►
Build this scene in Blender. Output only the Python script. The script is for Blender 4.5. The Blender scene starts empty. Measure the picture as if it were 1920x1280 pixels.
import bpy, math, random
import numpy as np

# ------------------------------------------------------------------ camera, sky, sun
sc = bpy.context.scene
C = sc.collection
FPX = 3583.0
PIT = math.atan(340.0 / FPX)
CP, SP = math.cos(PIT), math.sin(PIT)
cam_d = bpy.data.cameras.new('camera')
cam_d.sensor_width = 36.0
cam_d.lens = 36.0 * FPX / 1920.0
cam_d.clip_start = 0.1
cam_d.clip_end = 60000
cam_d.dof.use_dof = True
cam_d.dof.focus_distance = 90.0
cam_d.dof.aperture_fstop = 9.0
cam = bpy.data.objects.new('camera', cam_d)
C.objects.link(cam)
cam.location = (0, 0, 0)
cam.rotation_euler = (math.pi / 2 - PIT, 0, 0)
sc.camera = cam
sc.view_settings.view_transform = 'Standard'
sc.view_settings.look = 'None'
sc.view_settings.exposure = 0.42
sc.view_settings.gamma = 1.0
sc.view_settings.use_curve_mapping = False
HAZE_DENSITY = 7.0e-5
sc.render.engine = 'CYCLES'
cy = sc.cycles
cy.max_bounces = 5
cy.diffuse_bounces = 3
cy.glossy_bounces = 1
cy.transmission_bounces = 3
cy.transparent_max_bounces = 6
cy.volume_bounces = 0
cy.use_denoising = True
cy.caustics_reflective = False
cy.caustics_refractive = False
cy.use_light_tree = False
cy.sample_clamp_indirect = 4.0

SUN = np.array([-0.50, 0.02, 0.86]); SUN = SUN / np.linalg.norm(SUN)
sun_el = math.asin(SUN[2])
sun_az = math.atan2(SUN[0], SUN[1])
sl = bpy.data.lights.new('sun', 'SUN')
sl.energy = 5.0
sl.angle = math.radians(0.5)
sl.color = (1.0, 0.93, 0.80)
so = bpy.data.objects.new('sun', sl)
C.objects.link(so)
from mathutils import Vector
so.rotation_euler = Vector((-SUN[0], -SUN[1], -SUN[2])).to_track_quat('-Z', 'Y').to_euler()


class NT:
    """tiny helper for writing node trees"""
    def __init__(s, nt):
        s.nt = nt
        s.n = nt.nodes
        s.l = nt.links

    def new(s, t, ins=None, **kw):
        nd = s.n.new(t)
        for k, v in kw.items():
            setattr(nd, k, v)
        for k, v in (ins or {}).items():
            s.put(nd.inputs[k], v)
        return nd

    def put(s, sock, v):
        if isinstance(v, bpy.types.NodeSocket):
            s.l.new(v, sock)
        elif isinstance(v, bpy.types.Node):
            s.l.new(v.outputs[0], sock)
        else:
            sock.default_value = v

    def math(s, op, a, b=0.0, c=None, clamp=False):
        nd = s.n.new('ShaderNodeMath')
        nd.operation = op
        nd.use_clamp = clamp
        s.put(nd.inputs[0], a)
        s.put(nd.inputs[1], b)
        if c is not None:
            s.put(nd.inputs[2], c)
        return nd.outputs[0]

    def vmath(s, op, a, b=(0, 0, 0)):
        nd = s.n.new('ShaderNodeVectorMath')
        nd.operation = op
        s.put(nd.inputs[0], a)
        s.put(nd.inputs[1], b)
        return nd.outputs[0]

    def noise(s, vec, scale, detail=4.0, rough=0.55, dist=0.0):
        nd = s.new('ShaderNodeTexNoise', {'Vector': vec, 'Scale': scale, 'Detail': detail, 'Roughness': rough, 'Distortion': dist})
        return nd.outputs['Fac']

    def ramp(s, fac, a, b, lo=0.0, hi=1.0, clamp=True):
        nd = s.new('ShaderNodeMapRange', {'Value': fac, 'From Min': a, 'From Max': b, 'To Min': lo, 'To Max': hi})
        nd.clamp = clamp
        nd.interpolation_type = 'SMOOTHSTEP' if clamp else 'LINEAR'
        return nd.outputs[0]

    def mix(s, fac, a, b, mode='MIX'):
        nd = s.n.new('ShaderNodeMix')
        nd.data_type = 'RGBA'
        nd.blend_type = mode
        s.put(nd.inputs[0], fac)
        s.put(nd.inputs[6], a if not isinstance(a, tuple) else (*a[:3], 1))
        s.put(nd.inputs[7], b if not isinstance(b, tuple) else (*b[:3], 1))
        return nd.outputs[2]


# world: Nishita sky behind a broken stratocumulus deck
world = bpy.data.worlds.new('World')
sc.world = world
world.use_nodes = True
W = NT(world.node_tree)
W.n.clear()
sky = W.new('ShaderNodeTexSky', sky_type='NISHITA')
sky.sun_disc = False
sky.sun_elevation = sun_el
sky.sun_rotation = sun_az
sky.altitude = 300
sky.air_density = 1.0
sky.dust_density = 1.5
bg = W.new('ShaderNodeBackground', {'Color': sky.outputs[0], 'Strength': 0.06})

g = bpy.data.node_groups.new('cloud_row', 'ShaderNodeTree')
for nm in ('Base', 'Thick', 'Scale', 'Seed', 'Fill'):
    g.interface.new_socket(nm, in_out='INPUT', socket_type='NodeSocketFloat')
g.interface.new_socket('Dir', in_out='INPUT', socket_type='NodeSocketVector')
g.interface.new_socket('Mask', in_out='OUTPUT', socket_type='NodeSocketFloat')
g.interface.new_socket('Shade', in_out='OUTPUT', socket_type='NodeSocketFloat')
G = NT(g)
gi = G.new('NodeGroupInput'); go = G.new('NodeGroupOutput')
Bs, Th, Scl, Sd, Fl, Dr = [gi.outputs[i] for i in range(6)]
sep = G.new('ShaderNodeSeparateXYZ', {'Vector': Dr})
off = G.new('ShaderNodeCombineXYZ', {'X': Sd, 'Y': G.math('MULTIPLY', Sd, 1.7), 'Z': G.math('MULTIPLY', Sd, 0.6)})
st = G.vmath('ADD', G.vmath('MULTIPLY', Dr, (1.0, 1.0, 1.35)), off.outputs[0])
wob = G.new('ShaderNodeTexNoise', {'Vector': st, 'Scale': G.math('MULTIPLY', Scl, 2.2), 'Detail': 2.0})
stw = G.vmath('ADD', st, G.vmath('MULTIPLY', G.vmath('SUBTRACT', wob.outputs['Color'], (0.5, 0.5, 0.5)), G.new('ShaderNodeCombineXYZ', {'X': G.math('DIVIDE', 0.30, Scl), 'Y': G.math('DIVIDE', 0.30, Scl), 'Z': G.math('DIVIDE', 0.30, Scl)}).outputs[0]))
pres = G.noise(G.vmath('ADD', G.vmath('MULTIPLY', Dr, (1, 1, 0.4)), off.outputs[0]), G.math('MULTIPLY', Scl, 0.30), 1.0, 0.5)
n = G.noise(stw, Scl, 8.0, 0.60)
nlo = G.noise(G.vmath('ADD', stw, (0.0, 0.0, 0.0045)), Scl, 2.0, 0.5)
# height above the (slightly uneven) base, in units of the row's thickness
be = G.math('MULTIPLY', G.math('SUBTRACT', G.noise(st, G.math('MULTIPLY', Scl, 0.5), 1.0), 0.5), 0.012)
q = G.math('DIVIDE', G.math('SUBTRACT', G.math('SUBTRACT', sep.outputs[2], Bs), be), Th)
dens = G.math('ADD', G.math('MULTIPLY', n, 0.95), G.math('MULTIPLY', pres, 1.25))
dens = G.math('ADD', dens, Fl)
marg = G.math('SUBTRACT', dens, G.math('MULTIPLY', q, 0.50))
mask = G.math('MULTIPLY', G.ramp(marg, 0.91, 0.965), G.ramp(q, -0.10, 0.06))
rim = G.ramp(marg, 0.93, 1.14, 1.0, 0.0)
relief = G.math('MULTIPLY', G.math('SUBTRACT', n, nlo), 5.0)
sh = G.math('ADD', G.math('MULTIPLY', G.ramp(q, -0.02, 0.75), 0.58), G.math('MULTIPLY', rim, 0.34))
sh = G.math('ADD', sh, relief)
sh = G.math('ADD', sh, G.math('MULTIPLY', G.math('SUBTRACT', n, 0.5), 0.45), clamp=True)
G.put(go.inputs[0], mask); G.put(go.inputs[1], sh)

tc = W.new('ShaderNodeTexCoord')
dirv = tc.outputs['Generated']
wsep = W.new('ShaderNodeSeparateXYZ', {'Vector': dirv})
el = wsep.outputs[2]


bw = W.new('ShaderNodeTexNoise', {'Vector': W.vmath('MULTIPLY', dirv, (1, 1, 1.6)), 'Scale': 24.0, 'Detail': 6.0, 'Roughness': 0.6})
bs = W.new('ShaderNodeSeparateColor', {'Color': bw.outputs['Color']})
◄
Directions:
Copy, please, exactly the lines that start at the first line of the data and end at the line containing "import numpy as np", both kept and no others.

Exercise result:
Build this scene in Blender. Output only the Python script. The script is for Blender 4.5. The Blender scene starts empty. Measure the picture as if it were 1920x1280 pixels.
import bpy, math, random
import numpy as np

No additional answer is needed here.